The Pitt Rivers Museum is where the study of anthropology started and its original cabinets are overflowing with great stories about human culture. Paul discovers two of his heroes’ treasures – a fragile kayak, symbol of a polar controversy, and the captivating ‘power figure’ which changed lives in Africa.

The Oxford University Museum of Natural History, sometimes known simply as the Oxford University Museum or OUMNH, is a museum displaying many of the University of Oxford’s natural history specimens, located on Parks Road in Oxford, England. It also contains a lecture theatre which is used by the University’s chemistry, zoology and mathematics departments. The University Museum provides the only access into the adjoining Pitt Rivers Museum.

The neo-Gothic building was designed by the Irish architects Thomas Newenham Deane and Benjamin Woodward. The museum’s design was directly influenced by the writings of critic John Ruskin, who involved himself by making various suggestions to Woodward during construction. It was built in 1861. The adjoining building that houses the Pitt Rivers Museum was the work of Thomas Manly Deane, son of Thomas Newenham Deane. It was built between 1885 and 1886.

The museum consists of a large square court with a glass roof, supported by cast iron pillars, which divide the court into three aisles. Cloistered arcades run around the ground and first floor of the building, with stone columns each made from a different British stone, selected by geologist John Phillips (the Keeper of the Museum). The ornamentation of the stonework and iron pillars incorporates natural forms such as leaves and branches, combining the Pre-Raphaelite style with the scientific role of the building.
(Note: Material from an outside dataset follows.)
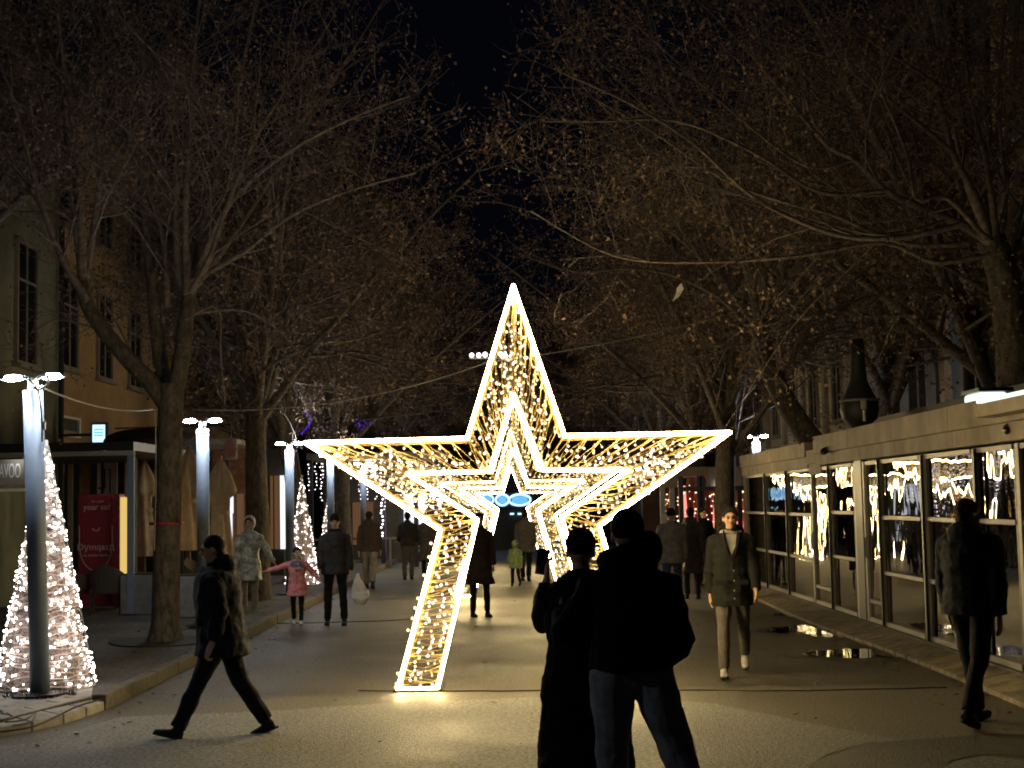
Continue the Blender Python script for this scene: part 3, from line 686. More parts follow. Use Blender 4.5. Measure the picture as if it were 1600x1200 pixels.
# second kiosk with pink drapes, farther
k2 = thing('pink_kiosk', 'far kiosk with red draped windows and string lights behind the walking man', 'kiosk')
D2 = 40.0
MB().span((3.75, D2 + .3, 2.5), (8.2, D2 + 4, 2.75)).build('roof', 'fascia', k2)
for x0, x1 in ((3.75, 4.45), (5.25, 6.2), (6.21, 7.6)): MB().span((x0, D2 + .1, 2.2), (x1, D2 + .28, 2.72)).build('fascia_panel', 'fascia', k2, bevel=.01)
for px in (1037, 1052, 1066, 1095, 1100, 1158): MB().box((P(px, 800, D2).x, D2 + .2, 1.25), (.13, .12, 2.5)).build('post', 'black_frame' if px > 1060 else 'frame', k2)
MB().span((3.8, D2 + 3.8, 0), (8.1, D2 + 3.9, 2.5)).build('rear_wall', 'wall_dark', k2)
for px, wd in ((1044, .26), (1083, .34), (1112, .42), (1150, .4), (1170, .3)):
    q = P(px, 800, D2); n = 16; vs_ = []; fs = []
    for j, z in enumerate((2.25, 1.9, 1.4, .8)):
        for k in range(n + 1): u = k / n - .5; vs_.append((q.x + u * wd * (.75 - .16 * j), D2 + .5 + .05 * math.sin(k * 2.3 + j), z))
    for j in range(3):
        for k in range(n): a = j * (n + 1) + k; fs.append((a, a + 1, a + n + 2, a + n + 1))
    o = MB().add(vs_, fs).build('drape', 'pinkcloth', k2); s_ = o.modifiers.new('s', 'SOLIDIFY'); s_.thickness = .02
    MB().box((q.x, D2 + .95, 1.5), (wd * .9, .02, 1.5)).build('lit_panel', 'pink_glow', k2)
m = MB()
for i in range(150): m.octa((R.uniform(4.0, 6.5), D2 + .42, R.uniform(1.0, 2.35)), R.uniform(.014, .034))
stuff(m.build('string_bulbs', 'bulb_warm', k2))
q = P(1123, 758, D2); MB().ball((q.x, D2 + .05, q.z), .08).build('globe_lamp', 'bulb_white', k2)
MB().box((q.x - .02, D2 + .04, 2.15), (1.9, .05, .12)).build('lintel', 'black_frame', k2)

# ------------------------------------------------------------------ street lamps
def street_lamp(label):
    t = thing('street_lamp', label, 'street lamp', group='grey steel street lamps with two flat lit heads')
    H = 3.08
    MB().tube([(0, 0, .05), (0, 0, H - .14)], .092, 20).build('pole', 'steel', t, smooth=True)
    MB().lathe([(.26, 0.045), (.27, .06), (.10, .075)], n=8).build('base_plate', 'dark_steel', t)
    MB().lathe([(.12, -.01), (.115, .044)], n=16).build('foot', 'dark_steel', t)
    m = MB(); m.lathe([(.05, H - .14), (.045, H - .02)], n=12); m.build('neck', 'print_white', t)
    for s in (-1, 1):
        m = MB().tube([(s * (.185 + .125 * math.cos(a)), .078 * math.sin(a), H - .012) for a in [2 * PI * k / 20 for k in range(21)]], .012, 6); m.tube([(s * .05, 0, H - .01), (s * .08, 0, H - .01)], .02, 6); stuff(m.build('lamp_head', 'steel', t, smooth=True))
        MB().ball((s * .185, 0, H - .012), (.105, .066, .030), 12, 8).build('led_lens', 'led', t, smooth=True)
        MB().tube([(s * .03, 0, H - .03), (s * .09, 0, H - .015)], .012, 6).build('arm', 'print_white', t)
    return t
lamp0 = street_lamp('nearest street lamp, standing in front of the big light cone')
def px_lamp(px, py_top, d):
    p = P(px, py_top, d); return p
q = G(63, 1088, SW)
LY = q.y; lamp0.location = (q.x, q.y, SW - .03); lamp0.rotation_euler = (0, -.030, .05)
q = P(318, 656, 21.9); dup(lamp0, (q.x, 21.9, q.z - 3.08), .1, 'second street lamp, right of the big tree trunk').rotation_euler = (0, -.005, .1)
q = P(452, 692, 29.8); dup(lamp0, (q.x, 29.8, q.z - 3.08), 0, 'third street lamp, beside the small light cone')
q = P(516, 712, 38.0); dup(lamp0, (q.x, 38.0, SW), 0, 'farthest street lamp on the left, behind the tip of the big star')
q = P(1181, 681, 33.0); dup(lamp0, (q.x, 33.0, q.z - 3.08), 0, 'street lamp whose head shows above the far end of the kiosk')
for x, y, lb in ((-4.7, 6.3, 'added unseen street lamp of the left row nearest the photographer'), (-4.7, 46, 'added street lamp beside the bar terrace'), (-4.7, 54, 'added street lamp past the bar terrace'), (4.9, 47, 'added street lamp past the pink kiosk'), (4.9, 56, 'added street lamp on the right near the booth')):
    dup(lamp0, (x, y, SW if x < 0 else 0), .1, lb).rotation_euler = (0, 0, .1)  # lamps added along the rows to brighten the near ground and far trees
# grass tuft at the lamp foot
m = MB()
for i in range(500):
    a = R.uniform(0, 6.28); r = R.uniform(.05, .34) ; x = lamp0.location.x + r * math.cos(a); y = LY + r * math.sin(a) * .8; h = R.uniform(.02, .075)
    dx, dy = R.uniform(-.03, .03), R.uniform(-.03, .03)
    m.add([(x - .005, y, SW), (x + .005, y, SW), (x + dx, y + dy, SW + h)], [(0, 1, 2)])
tag(m.build('grass_tuft', 'moss'), 'ring of low green weeds round the nearest lamp foot', 'grass', kind='stuff')
# cables of the nearest lamp
lt = Vector((lamp0.location.x - .10, LY, 3.13))
def sag(a, b_, s_, n=14): 
    a = Vector(a); b_ = Vector(b_); return [a.lerp(b_, i / n) - Vector((0, 0, s_ * 4 * (i / n) * (1 - i / n))) for i in range(n + 1)]
cb = thing('power_cable', 'pale power cable running from the nearest lamp head to the big tree', 'cable')
m = MB(); m.tube(sag(lt + Vector((.05, 0, -.05)), P(238, 640, 20.5), .10), .012, 6)
m.tube(smoothpath([lt + Vector((.02, -.08, -.02)), lt + Vector((.12, -.1, .05)), lt + Vector((.2, -.1, -.02)), lt + Vector((.12, -.1, -.1)), lt + Vector((.05, -.1, -.08))], 5), .012, 6)
m.tube(smoothpath([lt + Vector((.0, -.1, 0)), lt + Vector((.09, -.1, -.1)), lt + Vector((.13, -.1, -.35)), lt + Vector((.12, -.05, -.6))], 5), .011, 6); m.build('cable', 'cable', cb)
MB().box(lt + Vector((.15, -.1, -.45)), (.035, .03, .07)).build('connector', 'print_white', cb)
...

Statues of eminent men of science stand around the ground floor of the court—from Aristotle and Bacon through to Darwin and Linnaeus. Although the University paid for the construction of the building, the ornamentation was funded by public subscription—and much of it remains incomplete. The Irish stone carvers O’Shea and Whelan had been employed to create lively freehand carvings in the Gothic manner. When funding dried up they offered to work unpaid, but were accused by members of the University Congregation of “defacing” the building by adding unauthorised work. According to Acland, they responded by caricaturing the Congregation as parrots and owls in the carving over the building’s entrance. Acland insists that he forced them to remove the heads.